PROBLEM STATEMENT ->
Search the data below for the word "this" and copy each line that holds it.

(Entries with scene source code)

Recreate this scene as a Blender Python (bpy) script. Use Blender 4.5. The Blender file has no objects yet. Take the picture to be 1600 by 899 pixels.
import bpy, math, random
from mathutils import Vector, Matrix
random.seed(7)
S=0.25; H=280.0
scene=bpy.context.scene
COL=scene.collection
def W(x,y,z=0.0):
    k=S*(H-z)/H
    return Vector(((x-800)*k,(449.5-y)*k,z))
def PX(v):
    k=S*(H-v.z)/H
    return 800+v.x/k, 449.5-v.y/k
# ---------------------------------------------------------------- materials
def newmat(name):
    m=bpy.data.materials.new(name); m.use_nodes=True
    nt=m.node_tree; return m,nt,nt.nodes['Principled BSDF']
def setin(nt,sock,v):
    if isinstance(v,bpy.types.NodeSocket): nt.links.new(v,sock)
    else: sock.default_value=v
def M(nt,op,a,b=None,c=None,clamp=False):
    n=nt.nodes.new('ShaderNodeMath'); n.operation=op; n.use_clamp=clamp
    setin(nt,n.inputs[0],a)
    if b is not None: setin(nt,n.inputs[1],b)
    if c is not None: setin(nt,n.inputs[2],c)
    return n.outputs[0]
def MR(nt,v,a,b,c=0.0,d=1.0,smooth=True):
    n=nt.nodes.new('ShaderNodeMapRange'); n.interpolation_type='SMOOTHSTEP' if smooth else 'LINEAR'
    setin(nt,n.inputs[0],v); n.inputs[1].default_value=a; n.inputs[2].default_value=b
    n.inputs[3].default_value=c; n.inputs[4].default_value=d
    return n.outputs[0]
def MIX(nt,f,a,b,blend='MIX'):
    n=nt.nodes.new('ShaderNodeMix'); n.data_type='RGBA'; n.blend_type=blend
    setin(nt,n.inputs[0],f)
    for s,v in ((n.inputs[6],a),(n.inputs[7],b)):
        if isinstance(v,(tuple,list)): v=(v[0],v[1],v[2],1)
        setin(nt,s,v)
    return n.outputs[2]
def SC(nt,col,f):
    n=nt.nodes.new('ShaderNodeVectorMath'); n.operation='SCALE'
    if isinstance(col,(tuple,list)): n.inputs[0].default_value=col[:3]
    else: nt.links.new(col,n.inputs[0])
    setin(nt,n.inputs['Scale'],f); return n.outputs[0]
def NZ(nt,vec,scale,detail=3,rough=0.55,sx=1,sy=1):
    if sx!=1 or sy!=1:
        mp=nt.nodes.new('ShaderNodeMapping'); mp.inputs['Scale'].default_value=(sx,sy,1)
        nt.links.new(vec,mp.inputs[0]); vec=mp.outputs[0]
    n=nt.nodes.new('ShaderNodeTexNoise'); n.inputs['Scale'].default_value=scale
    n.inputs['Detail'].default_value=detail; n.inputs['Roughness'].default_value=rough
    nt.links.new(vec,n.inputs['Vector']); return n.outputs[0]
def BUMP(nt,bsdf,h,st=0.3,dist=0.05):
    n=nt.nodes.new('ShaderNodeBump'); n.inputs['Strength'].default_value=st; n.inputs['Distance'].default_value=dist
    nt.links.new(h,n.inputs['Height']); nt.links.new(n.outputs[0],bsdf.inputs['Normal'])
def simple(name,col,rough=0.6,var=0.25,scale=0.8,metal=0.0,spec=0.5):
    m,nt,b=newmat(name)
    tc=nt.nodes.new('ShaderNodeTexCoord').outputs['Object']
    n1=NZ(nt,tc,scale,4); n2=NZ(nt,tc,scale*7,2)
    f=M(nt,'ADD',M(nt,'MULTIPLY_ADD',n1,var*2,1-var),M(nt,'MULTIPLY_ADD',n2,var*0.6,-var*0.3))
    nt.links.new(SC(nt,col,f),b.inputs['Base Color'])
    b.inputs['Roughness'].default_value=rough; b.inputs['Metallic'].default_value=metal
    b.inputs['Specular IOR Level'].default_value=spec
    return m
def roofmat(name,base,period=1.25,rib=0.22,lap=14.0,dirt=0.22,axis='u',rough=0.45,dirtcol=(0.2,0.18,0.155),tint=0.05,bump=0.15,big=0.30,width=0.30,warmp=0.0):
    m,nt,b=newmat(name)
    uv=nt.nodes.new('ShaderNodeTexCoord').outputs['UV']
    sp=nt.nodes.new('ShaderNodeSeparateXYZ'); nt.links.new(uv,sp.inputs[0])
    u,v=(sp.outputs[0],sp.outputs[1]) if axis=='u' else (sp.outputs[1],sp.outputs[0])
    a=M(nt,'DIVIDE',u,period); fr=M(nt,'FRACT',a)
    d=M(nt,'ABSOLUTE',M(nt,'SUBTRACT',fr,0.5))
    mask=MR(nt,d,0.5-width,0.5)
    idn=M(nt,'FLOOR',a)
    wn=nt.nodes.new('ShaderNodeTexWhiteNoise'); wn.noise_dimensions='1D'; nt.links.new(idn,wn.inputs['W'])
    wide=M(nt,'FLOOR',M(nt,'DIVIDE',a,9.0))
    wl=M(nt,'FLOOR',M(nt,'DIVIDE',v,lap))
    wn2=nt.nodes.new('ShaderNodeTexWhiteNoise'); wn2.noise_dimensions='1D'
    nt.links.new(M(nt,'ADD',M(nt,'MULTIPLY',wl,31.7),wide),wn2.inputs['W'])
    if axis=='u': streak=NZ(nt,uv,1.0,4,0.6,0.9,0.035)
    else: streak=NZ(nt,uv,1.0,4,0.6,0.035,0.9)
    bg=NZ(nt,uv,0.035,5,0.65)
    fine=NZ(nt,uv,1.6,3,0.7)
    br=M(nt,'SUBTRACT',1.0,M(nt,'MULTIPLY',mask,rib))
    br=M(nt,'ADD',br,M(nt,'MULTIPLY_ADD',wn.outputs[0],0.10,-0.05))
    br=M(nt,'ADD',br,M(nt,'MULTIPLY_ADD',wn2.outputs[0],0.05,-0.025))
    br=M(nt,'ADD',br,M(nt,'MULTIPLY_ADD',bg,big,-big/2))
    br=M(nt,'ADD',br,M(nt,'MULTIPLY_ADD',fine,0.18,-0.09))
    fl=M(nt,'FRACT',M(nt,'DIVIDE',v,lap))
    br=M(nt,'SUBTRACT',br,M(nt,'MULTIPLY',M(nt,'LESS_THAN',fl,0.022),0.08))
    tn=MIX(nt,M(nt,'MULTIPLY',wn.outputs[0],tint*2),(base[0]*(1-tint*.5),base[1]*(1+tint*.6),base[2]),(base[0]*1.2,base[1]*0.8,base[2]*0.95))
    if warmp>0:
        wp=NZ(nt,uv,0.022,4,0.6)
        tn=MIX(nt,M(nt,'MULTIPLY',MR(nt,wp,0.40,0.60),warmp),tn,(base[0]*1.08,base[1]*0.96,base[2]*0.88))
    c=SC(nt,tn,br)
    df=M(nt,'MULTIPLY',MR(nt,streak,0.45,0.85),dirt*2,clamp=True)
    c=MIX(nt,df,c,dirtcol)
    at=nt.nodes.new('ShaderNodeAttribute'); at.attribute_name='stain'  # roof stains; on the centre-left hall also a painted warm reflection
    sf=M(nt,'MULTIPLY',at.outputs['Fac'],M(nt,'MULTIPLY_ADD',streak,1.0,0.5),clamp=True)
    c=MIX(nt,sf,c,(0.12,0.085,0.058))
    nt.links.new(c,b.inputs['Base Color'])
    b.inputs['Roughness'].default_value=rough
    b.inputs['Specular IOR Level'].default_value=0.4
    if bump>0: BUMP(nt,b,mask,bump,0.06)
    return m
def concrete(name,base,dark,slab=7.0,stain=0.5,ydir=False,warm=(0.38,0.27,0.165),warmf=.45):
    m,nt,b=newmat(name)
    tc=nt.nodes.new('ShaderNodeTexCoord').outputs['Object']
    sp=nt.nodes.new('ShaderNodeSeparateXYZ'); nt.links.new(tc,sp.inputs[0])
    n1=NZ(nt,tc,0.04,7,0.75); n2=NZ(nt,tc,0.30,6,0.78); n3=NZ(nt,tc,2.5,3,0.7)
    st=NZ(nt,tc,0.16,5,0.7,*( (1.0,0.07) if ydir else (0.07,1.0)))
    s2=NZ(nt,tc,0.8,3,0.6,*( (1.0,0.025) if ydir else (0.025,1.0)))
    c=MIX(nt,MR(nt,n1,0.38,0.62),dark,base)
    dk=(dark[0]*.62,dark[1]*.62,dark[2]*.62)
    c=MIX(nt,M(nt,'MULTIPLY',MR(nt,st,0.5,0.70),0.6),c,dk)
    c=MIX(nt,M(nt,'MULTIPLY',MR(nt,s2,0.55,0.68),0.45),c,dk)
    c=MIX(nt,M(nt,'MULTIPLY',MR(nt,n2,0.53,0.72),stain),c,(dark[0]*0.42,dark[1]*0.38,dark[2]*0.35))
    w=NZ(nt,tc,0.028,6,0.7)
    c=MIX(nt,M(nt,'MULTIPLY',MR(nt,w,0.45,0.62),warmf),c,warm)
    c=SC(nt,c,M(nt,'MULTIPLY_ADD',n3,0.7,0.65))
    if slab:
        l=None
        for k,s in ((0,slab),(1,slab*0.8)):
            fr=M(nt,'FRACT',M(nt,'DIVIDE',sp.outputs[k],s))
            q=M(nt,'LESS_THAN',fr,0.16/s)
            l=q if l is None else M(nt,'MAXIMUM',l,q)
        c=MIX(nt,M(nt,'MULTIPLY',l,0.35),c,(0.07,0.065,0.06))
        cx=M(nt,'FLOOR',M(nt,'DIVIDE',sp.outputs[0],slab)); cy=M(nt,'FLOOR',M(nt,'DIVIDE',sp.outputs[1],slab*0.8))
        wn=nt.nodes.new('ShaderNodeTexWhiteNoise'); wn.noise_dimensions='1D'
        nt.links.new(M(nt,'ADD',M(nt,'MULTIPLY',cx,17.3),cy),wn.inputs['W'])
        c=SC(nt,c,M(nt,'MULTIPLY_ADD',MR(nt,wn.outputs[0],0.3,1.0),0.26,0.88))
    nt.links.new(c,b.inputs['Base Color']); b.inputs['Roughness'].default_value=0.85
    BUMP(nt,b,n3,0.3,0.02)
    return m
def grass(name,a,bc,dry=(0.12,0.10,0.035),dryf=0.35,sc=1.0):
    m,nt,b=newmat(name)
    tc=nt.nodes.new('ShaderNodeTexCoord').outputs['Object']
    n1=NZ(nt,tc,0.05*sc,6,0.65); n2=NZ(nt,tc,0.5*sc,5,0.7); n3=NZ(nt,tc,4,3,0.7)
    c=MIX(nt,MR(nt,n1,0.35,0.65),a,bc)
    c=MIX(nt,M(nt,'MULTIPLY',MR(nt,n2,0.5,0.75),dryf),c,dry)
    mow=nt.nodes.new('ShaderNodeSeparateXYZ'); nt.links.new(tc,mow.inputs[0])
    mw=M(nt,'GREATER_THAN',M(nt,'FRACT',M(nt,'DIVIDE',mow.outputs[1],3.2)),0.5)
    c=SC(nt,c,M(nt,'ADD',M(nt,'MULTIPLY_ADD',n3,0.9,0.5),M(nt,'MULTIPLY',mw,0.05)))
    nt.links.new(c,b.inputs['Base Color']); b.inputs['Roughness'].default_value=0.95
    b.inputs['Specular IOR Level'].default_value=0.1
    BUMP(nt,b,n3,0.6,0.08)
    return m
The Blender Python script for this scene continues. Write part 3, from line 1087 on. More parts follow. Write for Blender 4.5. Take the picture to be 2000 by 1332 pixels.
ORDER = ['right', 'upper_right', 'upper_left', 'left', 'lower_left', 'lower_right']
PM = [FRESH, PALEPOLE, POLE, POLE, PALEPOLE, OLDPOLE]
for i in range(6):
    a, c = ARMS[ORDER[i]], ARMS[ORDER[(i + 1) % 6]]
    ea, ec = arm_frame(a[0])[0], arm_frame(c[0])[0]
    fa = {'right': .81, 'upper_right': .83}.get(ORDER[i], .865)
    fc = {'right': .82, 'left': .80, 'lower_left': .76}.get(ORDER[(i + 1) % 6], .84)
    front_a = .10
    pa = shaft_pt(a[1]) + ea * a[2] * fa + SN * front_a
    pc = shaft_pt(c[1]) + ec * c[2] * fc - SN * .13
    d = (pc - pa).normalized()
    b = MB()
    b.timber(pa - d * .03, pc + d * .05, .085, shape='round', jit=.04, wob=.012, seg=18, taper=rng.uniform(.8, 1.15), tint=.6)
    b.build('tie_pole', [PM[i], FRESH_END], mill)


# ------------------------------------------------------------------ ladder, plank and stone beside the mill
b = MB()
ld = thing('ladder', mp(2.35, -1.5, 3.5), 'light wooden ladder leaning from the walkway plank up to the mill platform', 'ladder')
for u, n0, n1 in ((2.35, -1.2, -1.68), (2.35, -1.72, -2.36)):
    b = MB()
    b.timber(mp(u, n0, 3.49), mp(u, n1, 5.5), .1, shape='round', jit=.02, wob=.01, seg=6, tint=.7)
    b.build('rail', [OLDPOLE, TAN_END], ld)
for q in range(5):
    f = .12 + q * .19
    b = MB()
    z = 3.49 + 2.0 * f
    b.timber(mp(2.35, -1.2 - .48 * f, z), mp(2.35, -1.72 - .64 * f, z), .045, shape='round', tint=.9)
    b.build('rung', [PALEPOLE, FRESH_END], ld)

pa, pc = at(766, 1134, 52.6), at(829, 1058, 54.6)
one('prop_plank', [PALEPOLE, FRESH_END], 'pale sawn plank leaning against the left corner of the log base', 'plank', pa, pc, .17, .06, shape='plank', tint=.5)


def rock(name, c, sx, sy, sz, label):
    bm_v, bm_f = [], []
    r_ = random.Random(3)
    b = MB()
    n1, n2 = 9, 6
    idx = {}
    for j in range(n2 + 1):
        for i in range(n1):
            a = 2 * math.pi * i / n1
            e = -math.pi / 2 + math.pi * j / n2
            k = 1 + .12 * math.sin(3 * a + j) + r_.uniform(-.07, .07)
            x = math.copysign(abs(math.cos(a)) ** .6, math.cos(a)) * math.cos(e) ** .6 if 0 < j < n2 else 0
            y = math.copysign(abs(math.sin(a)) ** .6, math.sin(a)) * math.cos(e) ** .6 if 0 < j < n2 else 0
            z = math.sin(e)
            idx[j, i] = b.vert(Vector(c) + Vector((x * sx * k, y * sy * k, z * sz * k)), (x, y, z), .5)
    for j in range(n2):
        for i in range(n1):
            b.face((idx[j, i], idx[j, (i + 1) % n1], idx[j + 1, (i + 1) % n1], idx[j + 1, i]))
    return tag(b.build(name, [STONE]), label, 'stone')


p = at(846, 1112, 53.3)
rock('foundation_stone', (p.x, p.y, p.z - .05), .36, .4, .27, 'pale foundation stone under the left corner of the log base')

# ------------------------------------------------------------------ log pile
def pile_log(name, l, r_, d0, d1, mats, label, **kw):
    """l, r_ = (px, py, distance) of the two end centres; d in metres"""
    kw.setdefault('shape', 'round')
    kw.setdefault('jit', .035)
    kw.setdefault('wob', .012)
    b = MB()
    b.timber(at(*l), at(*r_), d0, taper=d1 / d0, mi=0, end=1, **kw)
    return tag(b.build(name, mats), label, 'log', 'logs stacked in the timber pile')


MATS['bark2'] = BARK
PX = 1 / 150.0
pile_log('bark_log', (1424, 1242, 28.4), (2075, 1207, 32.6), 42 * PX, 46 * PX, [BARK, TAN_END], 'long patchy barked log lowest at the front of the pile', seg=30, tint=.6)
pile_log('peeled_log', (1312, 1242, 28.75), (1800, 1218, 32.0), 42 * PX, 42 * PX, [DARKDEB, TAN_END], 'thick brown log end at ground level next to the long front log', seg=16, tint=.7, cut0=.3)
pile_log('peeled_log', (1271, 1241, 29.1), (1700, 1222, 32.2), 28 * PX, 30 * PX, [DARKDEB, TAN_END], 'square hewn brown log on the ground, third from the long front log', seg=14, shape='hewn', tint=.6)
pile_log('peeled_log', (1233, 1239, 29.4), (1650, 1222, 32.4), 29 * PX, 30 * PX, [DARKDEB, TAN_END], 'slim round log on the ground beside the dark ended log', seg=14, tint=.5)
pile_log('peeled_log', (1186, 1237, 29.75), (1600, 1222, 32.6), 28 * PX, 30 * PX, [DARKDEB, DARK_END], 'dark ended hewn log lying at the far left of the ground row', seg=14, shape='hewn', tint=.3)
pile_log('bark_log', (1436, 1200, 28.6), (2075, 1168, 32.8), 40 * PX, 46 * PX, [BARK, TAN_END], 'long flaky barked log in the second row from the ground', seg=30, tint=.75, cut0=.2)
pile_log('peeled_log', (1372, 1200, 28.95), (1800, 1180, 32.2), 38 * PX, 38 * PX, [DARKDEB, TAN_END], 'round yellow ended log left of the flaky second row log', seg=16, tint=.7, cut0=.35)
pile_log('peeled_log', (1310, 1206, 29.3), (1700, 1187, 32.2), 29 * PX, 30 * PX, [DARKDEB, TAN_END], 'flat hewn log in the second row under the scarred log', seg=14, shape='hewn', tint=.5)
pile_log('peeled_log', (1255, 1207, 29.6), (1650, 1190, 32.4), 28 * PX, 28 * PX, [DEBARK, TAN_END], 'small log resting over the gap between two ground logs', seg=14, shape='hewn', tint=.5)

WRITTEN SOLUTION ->
Recreate this scene as a Blender Python (bpy) script. Use Blender 4.5. The Blender file has no objects yet. Take the picture to be 1600 by 899 pixels.
The Blender Python script for this scene continues. Write part 3, from line 1087 on. More parts follow. Write for Blender 4.5. Take the picture to be 2000 by 1332 pixels.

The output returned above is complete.